6.      Because of the Incarnation, Jesus is the model by which we are to live.

a.       Jesus said that He only does the things that pleases the Father.

b.      1 Peter 2:22 says He committed no sin.

c.       Because of these things, Paul says in Philippians 2 that He is to be our model; we are to have His mind regarding all things.

d.      Isn’t that how we want to live?
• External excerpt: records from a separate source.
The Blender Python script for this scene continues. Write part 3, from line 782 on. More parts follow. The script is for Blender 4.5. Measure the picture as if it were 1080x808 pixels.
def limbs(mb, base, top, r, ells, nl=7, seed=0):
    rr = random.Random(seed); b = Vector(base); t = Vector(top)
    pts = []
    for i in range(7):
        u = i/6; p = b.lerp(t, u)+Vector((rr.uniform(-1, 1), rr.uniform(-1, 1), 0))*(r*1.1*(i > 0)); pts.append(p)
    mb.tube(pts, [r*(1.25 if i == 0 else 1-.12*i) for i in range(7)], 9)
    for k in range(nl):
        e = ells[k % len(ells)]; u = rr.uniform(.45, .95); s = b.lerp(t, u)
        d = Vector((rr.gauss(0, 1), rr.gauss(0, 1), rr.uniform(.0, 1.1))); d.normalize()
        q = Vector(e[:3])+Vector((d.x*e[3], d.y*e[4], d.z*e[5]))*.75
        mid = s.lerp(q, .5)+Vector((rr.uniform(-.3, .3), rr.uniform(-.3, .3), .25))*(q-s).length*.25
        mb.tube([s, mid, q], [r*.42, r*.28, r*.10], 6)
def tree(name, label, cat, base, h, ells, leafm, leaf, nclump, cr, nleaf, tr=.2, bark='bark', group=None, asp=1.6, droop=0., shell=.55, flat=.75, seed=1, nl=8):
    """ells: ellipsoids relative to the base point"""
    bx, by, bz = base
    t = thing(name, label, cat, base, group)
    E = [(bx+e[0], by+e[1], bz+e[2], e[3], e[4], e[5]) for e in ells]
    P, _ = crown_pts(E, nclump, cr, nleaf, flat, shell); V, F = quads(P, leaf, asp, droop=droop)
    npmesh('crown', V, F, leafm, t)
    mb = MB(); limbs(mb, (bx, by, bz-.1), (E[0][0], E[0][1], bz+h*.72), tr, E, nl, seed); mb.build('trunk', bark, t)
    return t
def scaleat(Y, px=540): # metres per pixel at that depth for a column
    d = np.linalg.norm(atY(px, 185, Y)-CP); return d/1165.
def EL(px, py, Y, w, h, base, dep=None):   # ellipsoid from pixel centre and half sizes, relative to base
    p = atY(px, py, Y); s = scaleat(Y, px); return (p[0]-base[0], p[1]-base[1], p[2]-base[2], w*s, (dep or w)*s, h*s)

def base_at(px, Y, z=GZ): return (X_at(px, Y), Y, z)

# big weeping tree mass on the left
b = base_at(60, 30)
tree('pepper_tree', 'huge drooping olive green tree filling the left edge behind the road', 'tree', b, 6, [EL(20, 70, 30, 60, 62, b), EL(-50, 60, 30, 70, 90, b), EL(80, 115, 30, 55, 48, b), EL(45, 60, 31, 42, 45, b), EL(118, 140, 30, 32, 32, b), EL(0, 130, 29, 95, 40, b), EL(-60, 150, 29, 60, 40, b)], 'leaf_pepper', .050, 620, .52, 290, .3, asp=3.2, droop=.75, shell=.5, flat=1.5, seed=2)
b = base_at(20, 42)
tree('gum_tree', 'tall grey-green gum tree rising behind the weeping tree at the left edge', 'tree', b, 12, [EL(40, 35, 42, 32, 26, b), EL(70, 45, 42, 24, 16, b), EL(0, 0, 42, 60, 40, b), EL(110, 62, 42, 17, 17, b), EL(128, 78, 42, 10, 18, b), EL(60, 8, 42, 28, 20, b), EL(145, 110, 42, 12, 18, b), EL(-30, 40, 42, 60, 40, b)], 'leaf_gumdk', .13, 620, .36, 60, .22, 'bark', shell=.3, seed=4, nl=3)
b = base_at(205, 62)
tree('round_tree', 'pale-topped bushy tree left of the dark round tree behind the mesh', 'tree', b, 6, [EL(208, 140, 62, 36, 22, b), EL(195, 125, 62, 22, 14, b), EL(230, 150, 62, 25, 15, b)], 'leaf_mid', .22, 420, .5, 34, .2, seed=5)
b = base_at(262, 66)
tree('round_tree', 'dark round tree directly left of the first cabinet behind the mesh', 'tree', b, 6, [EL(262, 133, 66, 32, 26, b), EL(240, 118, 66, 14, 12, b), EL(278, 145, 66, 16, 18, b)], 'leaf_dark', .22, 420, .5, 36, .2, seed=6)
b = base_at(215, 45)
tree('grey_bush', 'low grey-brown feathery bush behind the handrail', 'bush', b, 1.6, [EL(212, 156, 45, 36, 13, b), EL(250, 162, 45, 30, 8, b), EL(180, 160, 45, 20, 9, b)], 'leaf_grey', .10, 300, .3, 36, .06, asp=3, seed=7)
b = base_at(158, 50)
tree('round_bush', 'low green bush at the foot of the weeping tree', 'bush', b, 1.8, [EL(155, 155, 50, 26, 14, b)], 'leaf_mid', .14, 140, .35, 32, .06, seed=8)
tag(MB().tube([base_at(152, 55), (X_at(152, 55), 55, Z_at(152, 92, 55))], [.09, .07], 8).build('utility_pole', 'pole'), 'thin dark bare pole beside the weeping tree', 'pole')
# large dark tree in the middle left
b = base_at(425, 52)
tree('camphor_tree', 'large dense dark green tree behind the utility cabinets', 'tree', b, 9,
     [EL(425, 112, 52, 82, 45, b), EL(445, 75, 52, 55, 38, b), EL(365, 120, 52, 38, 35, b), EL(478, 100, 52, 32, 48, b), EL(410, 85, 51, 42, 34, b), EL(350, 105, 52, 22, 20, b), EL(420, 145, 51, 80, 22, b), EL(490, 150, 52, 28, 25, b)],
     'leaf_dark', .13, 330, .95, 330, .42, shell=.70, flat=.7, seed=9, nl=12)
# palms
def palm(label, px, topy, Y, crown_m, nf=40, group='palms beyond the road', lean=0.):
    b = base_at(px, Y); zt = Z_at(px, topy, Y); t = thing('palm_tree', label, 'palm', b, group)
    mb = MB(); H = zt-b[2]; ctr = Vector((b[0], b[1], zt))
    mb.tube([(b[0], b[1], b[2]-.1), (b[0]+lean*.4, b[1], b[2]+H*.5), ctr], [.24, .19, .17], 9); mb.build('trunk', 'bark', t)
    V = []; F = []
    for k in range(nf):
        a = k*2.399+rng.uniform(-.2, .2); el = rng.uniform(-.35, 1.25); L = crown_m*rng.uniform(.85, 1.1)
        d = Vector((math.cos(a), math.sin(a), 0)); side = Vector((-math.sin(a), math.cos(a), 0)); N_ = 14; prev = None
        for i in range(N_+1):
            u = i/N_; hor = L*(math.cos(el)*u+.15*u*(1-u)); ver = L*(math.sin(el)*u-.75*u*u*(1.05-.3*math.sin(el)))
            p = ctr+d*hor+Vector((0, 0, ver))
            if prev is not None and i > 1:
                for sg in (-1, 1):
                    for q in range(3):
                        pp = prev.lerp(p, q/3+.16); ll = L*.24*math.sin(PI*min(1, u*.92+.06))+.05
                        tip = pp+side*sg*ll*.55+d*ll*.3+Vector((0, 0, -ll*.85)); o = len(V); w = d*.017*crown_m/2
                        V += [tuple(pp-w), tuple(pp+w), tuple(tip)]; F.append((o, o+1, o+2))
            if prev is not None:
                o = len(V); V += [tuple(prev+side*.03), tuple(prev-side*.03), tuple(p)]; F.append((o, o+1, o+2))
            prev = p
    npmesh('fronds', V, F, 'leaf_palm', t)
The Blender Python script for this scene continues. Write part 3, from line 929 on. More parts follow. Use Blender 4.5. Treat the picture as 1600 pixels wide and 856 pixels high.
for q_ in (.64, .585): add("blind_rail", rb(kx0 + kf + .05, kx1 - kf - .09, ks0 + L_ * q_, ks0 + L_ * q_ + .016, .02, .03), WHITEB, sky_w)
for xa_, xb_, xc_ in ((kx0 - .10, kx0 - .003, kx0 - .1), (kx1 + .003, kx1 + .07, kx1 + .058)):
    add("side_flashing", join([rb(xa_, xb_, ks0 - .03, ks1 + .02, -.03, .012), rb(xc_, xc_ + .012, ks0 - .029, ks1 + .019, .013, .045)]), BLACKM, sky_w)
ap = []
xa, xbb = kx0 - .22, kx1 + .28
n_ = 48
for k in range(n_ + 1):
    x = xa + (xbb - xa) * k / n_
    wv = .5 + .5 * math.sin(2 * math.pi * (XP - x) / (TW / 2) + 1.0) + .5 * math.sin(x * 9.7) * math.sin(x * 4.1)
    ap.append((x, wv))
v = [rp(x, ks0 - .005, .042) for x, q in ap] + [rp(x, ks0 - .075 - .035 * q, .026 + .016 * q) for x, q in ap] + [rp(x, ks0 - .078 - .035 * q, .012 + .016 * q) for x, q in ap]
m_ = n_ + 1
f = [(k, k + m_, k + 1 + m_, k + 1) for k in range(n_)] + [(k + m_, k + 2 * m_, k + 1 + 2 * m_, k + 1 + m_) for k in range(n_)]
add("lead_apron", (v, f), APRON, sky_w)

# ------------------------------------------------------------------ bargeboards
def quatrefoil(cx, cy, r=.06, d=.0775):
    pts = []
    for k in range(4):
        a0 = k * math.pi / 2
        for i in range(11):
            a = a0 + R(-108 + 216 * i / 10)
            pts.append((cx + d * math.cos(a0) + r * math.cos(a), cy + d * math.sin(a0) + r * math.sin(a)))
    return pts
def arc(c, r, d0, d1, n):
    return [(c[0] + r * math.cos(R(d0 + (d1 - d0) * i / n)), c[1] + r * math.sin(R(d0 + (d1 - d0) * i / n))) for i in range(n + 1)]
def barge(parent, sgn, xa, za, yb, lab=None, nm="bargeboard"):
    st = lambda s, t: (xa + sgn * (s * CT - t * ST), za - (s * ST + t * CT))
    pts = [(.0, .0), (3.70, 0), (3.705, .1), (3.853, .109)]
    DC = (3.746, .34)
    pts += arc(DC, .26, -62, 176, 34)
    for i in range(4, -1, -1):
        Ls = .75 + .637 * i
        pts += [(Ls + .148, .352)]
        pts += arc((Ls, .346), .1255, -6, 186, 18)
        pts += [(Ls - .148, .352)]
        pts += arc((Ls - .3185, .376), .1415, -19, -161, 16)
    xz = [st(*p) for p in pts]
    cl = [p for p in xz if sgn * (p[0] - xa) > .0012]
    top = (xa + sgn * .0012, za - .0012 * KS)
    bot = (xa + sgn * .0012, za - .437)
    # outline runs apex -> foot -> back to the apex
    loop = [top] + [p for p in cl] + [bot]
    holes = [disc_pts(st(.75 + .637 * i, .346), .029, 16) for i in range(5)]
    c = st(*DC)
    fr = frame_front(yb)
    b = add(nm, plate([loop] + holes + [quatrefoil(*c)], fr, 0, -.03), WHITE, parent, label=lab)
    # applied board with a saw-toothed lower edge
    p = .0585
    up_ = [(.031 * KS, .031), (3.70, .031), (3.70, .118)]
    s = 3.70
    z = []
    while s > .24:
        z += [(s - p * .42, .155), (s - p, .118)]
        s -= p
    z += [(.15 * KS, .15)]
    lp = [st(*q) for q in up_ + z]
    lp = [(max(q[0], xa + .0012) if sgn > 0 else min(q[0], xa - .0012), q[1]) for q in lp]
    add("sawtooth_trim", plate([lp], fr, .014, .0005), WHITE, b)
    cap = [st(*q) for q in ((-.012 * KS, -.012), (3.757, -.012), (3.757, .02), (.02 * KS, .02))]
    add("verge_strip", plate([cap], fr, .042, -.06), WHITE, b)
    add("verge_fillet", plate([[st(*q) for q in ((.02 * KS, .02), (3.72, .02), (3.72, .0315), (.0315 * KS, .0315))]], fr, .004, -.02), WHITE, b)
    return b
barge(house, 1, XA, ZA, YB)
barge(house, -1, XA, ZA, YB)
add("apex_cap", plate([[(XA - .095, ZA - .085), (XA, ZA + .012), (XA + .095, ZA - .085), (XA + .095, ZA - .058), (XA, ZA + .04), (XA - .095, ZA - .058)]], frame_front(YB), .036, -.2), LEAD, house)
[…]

Without sin and always pleasing the Father?

IV. Conclusion

A.    Why include this doctrine of the Incarnation in our series “Foundations for the Future”?

1.      One author said, “Without this doctrine, Jesus is just another human being; without this doctrine there is no salvation for us in him; and without this doctrine it is wrong for people to worship him.”

God had to take on flesh:

so that He could have feet to walk from town to town spreading the good news,

so that He could have knees to bend down and wash His disciples’ feet as a model of

     humble service,

so that He could have hands to heal people,

so that He could have arms to be stretched out on the cross,

so that He could have shoulders to carry the burden of our sin,

so that He could have a head to carry the crown of thorns and the shame of rejection by  

     those He loved,

so that He could have a heart to beat with compassion for those who are lost,

so that He could have blood to be shed as a sacrifice to remove our sins,

so that He could have a name to be called upon by faith for salvation and to be elevated

     and magnified as a Name above all other names.

2.      The Incarnation, God coming to us in the flesh, is vitally important for us today.  In a world becoming more and more virtual, it gives us something to hold on to.  Because God came to us in the flesh, we can come to Jesus.